Crypto lender Celsius Network announced that it has received several cash-injection offers as it tries to stay afloat during the bankruptcy process. The company had revealed on Monday that it was low on cash. Additionally, a judge has given Celsius approval to sell the bitcoin it mines to provide additional support during the process.

Celsius Reveals Cash-Injection Offers

According to CoinDesk, Celsius attorney Josh Sussberg disclosed on Tuesday during a bankruptcy hearing that the crypto lender had received several proposals to inject cash into it. However, he did not reveal the sizes of those offers.

Sussberg added that it was “mission critical” for them to move quickly on those proposals. It’s common for companies going through a bankruptcy restructuring to secure financing to keep things up and running.

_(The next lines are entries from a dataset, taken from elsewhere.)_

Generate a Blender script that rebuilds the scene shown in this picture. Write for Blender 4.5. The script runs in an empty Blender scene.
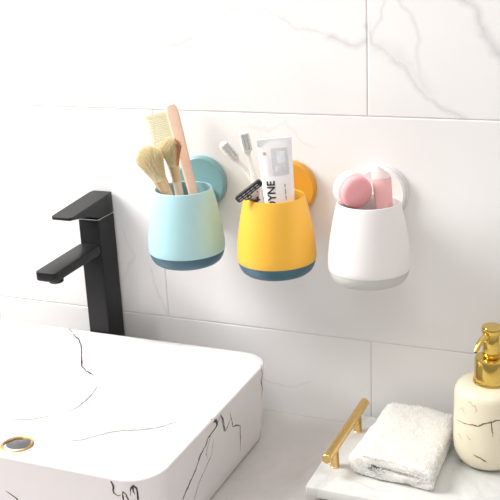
import bpy, bmesh, math, random
from math import pi, sin, cos, radians, hypot, sqrt
from mathutils import Vector, Matrix, noise
from mathutils.bvhtree import BVHTree

random.seed(7)
COL = bpy.context.scene.collection

# ------------------------------------------------------------------ helpers
def link(name, me, mats=None, parent=None):
    o = bpy.data.objects.new(name, me)
    COL.objects.link(o)
    if mats is not None:
        if not isinstance(mats, (list, tuple)):
            mats = [mats]
        for m in mats:
            me.materials.append(m)
    if parent is not None:
        o.parent = parent
    return o

def build(name, bm, mats, parent=None, smooth=True, angle=35):
    bmesh.ops.recalc_face_normals(bm, faces=bm.faces)
    me = bpy.data.meshes.new(name)
    if smooth:
        for f in bm.faces:
            f.smooth = True
        for e in bm.edges:
            if len(e.link_faces) == 2 and e.calc_face_angle(0) > radians(angle):
                e.smooth = False
    bm.to_mesh(me)
    bm.free()
    return link(name, me, mats, parent)

def tag(o, label, cat, group=None):
    o['label'] = label
    o['category'] = cat
    if group:
        o['group'] = group
    return o

def thing(name, label, cat, loc=(0, 0, 0), group=None):
    o = bpy.data.objects.new(name, None)
    COL.objects.link(o)
    o.empty_display_size = .01
    o.location = loc
    return tag(o, label, cat, group)

def struct(o):
    o['kind'] = 'structure'
    return o

def axis_matrix(base, tip, facing):
    """+Z runs base to tip, -Y looks along `facing`"""
    b = Vector(base)
    z = (Vector(tip) - b).normalized()
    f = Vector(facing)
    y = -(f - z * f.dot(z)).normalized()
    x = y.cross(z)
    m = Matrix((x, y, z)).transposed().to_4x4()
    m.translation = b
    return m

def rings(bm, loops, close=True, cap0=True, cap1=True, mi=0):
    vs = [[bm.verts.new(p) for p in lp] for lp in loops]
    n = len(vs[0])
    for a, b in zip(vs, vs[1:]):
        for i in range(n if close else n - 1):
            j = (i + 1) % n
            f = bm.faces.new((a[i], a[j], b[j], b[i]))
            f.material_index = mi
    if cap0:
        bm.faces.new(vs[0][::-1]).material_index = mi
    if cap1:
        bm.faces.new(vs[-1]).material_index = mi
    return vs

def lathe(bm, prof, n=48, c=(0, 0), cap0=False, cap1=False, mi=0):
    """profile of (radius, z); radius 0 ends are closed with a fan"""
    loops = []
    p = list(prof)
    top = bot = None
    if p[0][0] < 1e-6:
        bot = p.pop(0)
    if p[-1][0] < 1e-6:
        top = p.pop()
    for r, z in p:
        loops.append([(c[0] + r * cos(2 * pi * i / n), c[1] + r * sin(2 * pi * i / n), z) for i in range(n)])
    vs = rings(bm, loops, True, cap0, cap1, mi)
    if bot:
        v = bm.verts.new((c[0], c[1], bot[1]))
        for i in range(n):
            bm.faces.new((vs[0][(i + 1) % n], vs[0][i], v)).material_index = mi
    if top:
        v = bm.verts.new((c[0], c[1], top[1]))
        for i in range(n):
            bm.faces.new((vs[-1][i], vs[-1][(i + 1) % n], v)).material_index = mi
    return vs

def rrect(hx, hy, r, n=6, c=(0, 0)):
    pts = []
    r = min(r, hx - 1e-5, hy - 1e-5)
    for k, (sx, sy) in enumerate(((1, 1), (-1, 1), (-1, -1), (1, -1))):
        for i in range(n + 1):
            a = pi / 2 * k + pi / 2 * i / n
            pts.append((c[0] + sx * (hx - r) + r * cos(a), c[1] + sy * (hy - r) + r * sin(a)))
    return pts

def slab(bm, hx, hy, r, z0, z1, bev=.001, n=6, c=(0, 0), mi=0):
    """rounded-rectangle prism with softened top and bottom edges"""
    prof = [(bev, z0), (bev * .3, z0 + bev * .3), (0, z0 + bev), (0, z1 - bev), (bev * .3, z1 - bev * .3), (bev, z1)]
    loops = [[(x, y, z) for x, y in rrect(hx - d, hy - d, max(r - d, 1e-4), n, c)] for d, z in prof]
    return rings(bm, loops, True, True, True, mi)

def box(bm, x0, x1, y0, y1, z0, z1, bev=.001, seg=2):
    r = bmesh.ops.create_cube(bm, size=1)
    vs = r['verts']
    for v in vs:
        v.co = Vector(((x0 + x1) / 2 + v.co.x * (x1 - x0), (y0 + y1) / 2 + v.co.y * (y1 - y0), (z0 + z1) / 2 + v.co.z * (z1 - z0)))
    if bev:
        es = {e for v in vs for e in v.link_edges}
        bmesh.ops.bevel(bm, geom=list(es), offset=bev, segments=seg, affect='EDGES', profile=.5)

def tube(bm, pts, rad, n=10, mi=0, flat=1.0, cap=True):
    pts = [Vector(p) for p in pts]
    if not isinstance(rad, (list, tuple)):
        rad = [rad] * len(pts)
    loops = []
    up = Vector((0, 1, 0))
    for i, p in enumerate(pts):
        t = (pts[min(i + 1, len(pts) - 1)] - pts[max(i - 1, 0)]).normalized()
        if abs(t.dot(up)) > .95:
            up = Vector((1, 0, 0))
        a = t.cross(up).normalized()
        b = a.cross(t).normalized()
        up = b
        loops.append([p + a * (rad[i] * cos(2 * pi * k / n)) + b * (rad[i] * flat * sin(2 * pi * k / n)) for k in range(n)])
    return rings(bm, loops, True, cap, cap, mi)

def strand(bm, p0, p1, p2, r0, r1, mi=0, seg=4):
    """a bristle: quadratic curve with a three-sided tapering section"""
    loops = []
    p0, p1, p2 = Vector(p0), Vector(p1), Vector(p2)
    t = (p2 - p0).normalized()
    a = t.orthogonal().normalized()
    b = t.cross(a)
    for i in range(seg + 1):
        s = i / seg
        p = p0 * (1 - s) ** 2 + p1 * 2 * s * (1 - s) + p2 * s * s
        r = r0 + (r1 - r0) * s
        loops.append([p + a * r * cos(k * 2 * pi / 3) + b * r * sin(k * 2 * pi / 3) for k in range(3)])
    rings(bm, loops, True, False, True, mi)

def ribbon(bm, bvh, pts, width, mi, off=.00015, jit=.0006, step=.0022, ends=True):
    """thin vein line hugging a surface, kept inside the surface's own mesh"""
    pts = [Vector(p) for p in pts]
    fine = []
    for a, b in zip(pts, pts[1:]):
        n = max(1, int((b - a).length / step))
        for i in range(n):
            fine.append(a.lerp(b, i / n))
    fine.append(pts[-1])
    q = []
    for i, p in enumerate(fine):
        if jit and 0 < i < len(fine) - 1:
            p = p + Vector((random.uniform(-jit, jit), random.uniform(-jit, jit), random.uniform(-jit, jit)))
        loc, nor, _, _ = bvh.find_nearest(p)
        q.append((loc, nor))
    rows = []
    N = len(q) - 1
    for i, (loc, nor) in enumerate(q):
        t = (q[min(i + 1, N)][0] - q[max(i - 1, 0)][0])
        if t.length < 1e-7:
            t = Vector((1, 0, 0))
        s = nor.cross(t.normalized())
        s = s.normalized() if s.length > 1e-6 else Vector((0, 0, 1))
        w = width * (.6 + .8 * random.random())
        if ends:
            w *= min(1, .25 + 3.0 * min(i, N - i) / max(N, 1))
        rows.append((loc + nor * off + s * w / 2, loc + nor * off - s * w / 2))
    vs = [(bm.verts.new(a), bm.verts.new(b)) for a, b in rows]
    for (a, b), (c, d) in zip(vs, vs[1:]):
        try:
            bm.faces.new((a, b, d, c)).material_index = mi
        except ValueError:
            pass

# ------------------------------------------------------------------ materials
def nt(m):
    return m.node_tree.nodes, m.node_tree.links

def mat(name, col, rough=.5, metal=0.0, spec=.5, noise_amt=.03, noise_scale=60, bump=0.0, bump_scale=400,
        coat=0.0, sss=0.0, trans=0.0, sheen=0.0, alpha=1.0, glow=0.0):
    m = bpy.data.materials.new(name)
    m.use_nodes = True
    N, L = nt(m)
    b = N['Principled BSDF']
    tc = N.new('ShaderNodeTexCoord')
    nz = N.new('ShaderNodeTexNoise')
    nz.inputs['Scale'].default_value = noise_scale
    nz.inputs['Detail'].default_value = 4
    L.new(tc.outputs['Object'], nz.inputs['Vector'])
    rp = N.new('ShaderNodeValToRGB')
    rp.color_ramp.elements[0].position = .3
    rp.color_ramp.elements[1].position = .7
    rp.color_ramp.elements[0].color = [c * (1 - noise_amt) for c in col] + [1]
    rp.color_ramp.elements[1].color = [min(1, c * (1 + noise_amt)) for c in col] + [1]
    L.new(nz.outputs['Fac'], rp.inputs['Fac'])
    L.new(rp.outputs['Color'], b.inputs['Base Color'])
    b.inputs['Roughness'].default_value = rough
    b.inputs['Metallic'].default_value = metal
    b.inputs['Specular IOR Level'].default_value = spec
    b.inputs['Coat Weight'].default_value = coat
    b.inputs['Coat Roughness'].default_value = .08
    b.inputs['Transmission Weight'].default_value = trans
    b.inputs['Sheen Weight'].default_value = sheen
    b.inputs['Alpha'].default_value = alpha
    if sss:
        b.inputs['Subsurface Weight'].default_value = sss
        b.inputs['Subsurface Radius'].default_value = (1, .8, .6)
        b.inputs['Subsurface Scale'].default_value = .004
    if glow:
        # light passing through thin fibres
        tl = N.new('ShaderNodeBsdfTranslucent')
        L.new(rp.outputs['Color'], tl.inputs['Color'])
        ms = N.new('ShaderNodeMixShader')
        ms.inputs[0].default_value = glow
        L.new(b.outputs[0], ms.inputs[1])
        L.new(tl.outputs[0], ms.inputs[2])
        L.new(ms.outputs[0], N['Material Output'].inputs['Surface'])
    if bump:
        n2 = N.new('ShaderNodeTexNoise')
        n2.inputs['Scale'].default_value = bump_scale
        n2.inputs['Detail'].default_value = 3
        L.new(tc.outputs['Object'], n2.inputs['Vector'])
        bp = N.new('ShaderNodeBump')
        bp.inputs['Strength'].default_value = bump
        bp.inputs['Distance'].default_value = .0006
        L.new(n2.outputs['Fac'], bp.inputs['Height'])
        L.new(bp.outputs['Normal'], b.inputs['Normal'])
    return m

def srgb(r, g, b):
    f = lambda v: (v / 255 / 12.92) if v / 255 <= .04045 else ((v / 255 + .055) / 1.055) ** 2.4
    return (f(r), f(g), f(b))

def math_node(N, L, op, a, b=None, c=None, clamp=False):
    n = N.new('ShaderNodeMath')
    n.operation = op
    n.use_clamp = clamp
    for i, v in enumerate((a, b, c)):
        if v is None:
            continue
        if isinstance(v, (int, float)):
            n.inputs[i].default_value = v
        else:
            L.new(v, n.inputs[i])
    return n.outputs[0]

def vmath(N, L, op, a, b=None, scale=None):
    n = N.new('ShaderNodeVectorMath')
    n.operation = op
    for i, v in enumerate((a, b)):
        if v is None:
            continue
        if isinstance(v, (tuple, Vector, list)):
            n.inputs[i].default_value = tuple(v)
        else:
            L.new(v, n.inputs[i])
    if scale is not None:
        L.new(scale, n.inputs['Scale'])
    return n

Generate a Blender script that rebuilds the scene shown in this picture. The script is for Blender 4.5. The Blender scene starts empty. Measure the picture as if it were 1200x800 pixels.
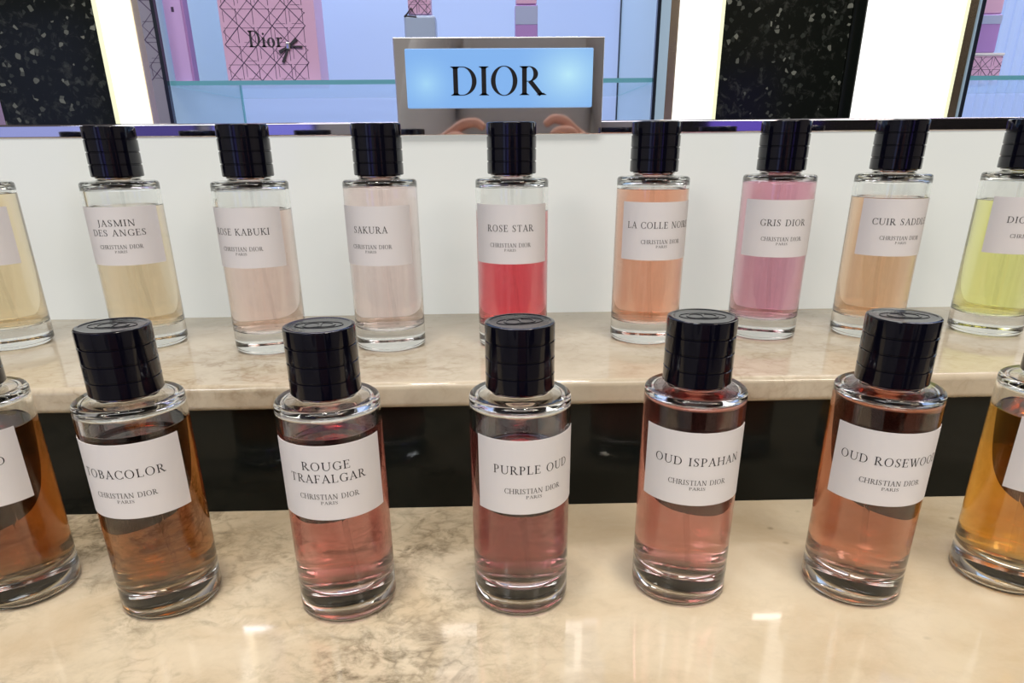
import bpy, bmesh, math, random
from mathutils import Vector, Matrix
random.seed(7)
S = 0.01                                   # everything below is written in centimetres
scene = bpy.context.scene
COL = scene.collection
PI = math.pi

# ------------------------------------------------------------------ camera
cam_data = bpy.data.cameras.new('camera')
cam = bpy.data.objects.new('camera', cam_data)
COL.objects.link(cam)
_r = Vector((0.99957227, -0.02808475, -0.00815656))
_u = Vector((0.01804621, 0.37285499, 0.92771412))
_f = Vector((0.0230134, 0.9274645, -0.37320233))
_m = Matrix(((_r.x, _u.x, -_f.x), (_r.y, _u.y, -_f.y), (_r.z, _u.z, -_f.z)))
cam.matrix_world = Matrix.Translation(Vector((-0.56544, -27.31546, 22.59174)) * S) @ _m.to_4x4()
cam_data.sensor_width = 36.0
cam_data.lens = 803.58 * 36.0 / 1200.0
cam_data.shift_y = 94.08 / 1200.0
cam_data.clip_start = 0.002
cam_data.clip_end = 50
scene.camera = cam

# ------------------------------------------------------------------ colour, light
vs = scene.view_settings
vs.view_transform = 'Standard'
vs.look = 'None'
vs.exposure = -0.10
vs.gamma = 1.0
vs.use_curve_mapping = False
cy = scene.cycles
cy.max_bounces = 24
cy.diffuse_bounces = 4
cy.glossy_bounces = 8
cy.transmission_bounces = 22
cy.transparent_max_bounces = 16
cy.caustics_refractive = True
cy.caustics_reflective = False
cy.sample_clamp_indirect = 6.0
cy.blur_glossy = 0.3
cy.use_denoising = True

world = bpy.data.worlds.new('shop_air')
scene.world = world
world.use_nodes = True
world.node_tree.nodes['Background'].inputs[0].default_value = (0.9, 0.85, 0.8, 1)
world.node_tree.nodes['Background'].inputs[1].default_value = 0.05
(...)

Celsius filed for bankruptcy protection earlier this year after plummeting cryptocurrency prices caused it to pause withdrawals from its platform. Financial projections included in a court filing on Monday revealed that the crypto lender would run out of cash by October. Celsius is short $2.8 billion in what it owes to depositors.

Before it filed for bankruptcy, the company had partially funded its operations by selling the bitcoin it mined. The judge in the case approved that process to continue. A court filing before Tuesday’s hearing showed that Celsius Network had mined $8.7 million worth of bitcoin last month, but its capital and operational costs are more than that.

Celsius Chief Took Control Of Celsius’ Trading Strategy Ahead Of Bankruptcy

Meanwhile, more details on what led up to the crypto broker’s bankruptcy filing are coming out. Sources familiar with the matter reportedly told the Financial Times that Celsius founder and CEO Alex Mashinsky took control over the company’s trading strategy leading up to a Federal Reserve meeting.

At the time, the prices of the most popular cryptocurrencies were plunging from their record highs. Mashinsky reportedly told his investment team that Celsius had to protect itself from continuing declines in crypto prices. He was convinced that a hawkish outcome could tank crypto prices.

Sources told the Financial Times that in the days leading up to the Fed meeting, Mashinsky himself directed individual trades of cryptocurrency, overruling executives who had decades of experience in finance.

In one case, the Celsius chief reportedly ordered that hundreds of millions of dollars’ worth of bitcoin be sold without waiting to double-check the company’s information on its own holdings, which was said to be “often unreliable.” At the time, the crypto broker was holding $22 billion worth of crypto assets for its customers. It then bought all that bitcoin back the next day at a loss.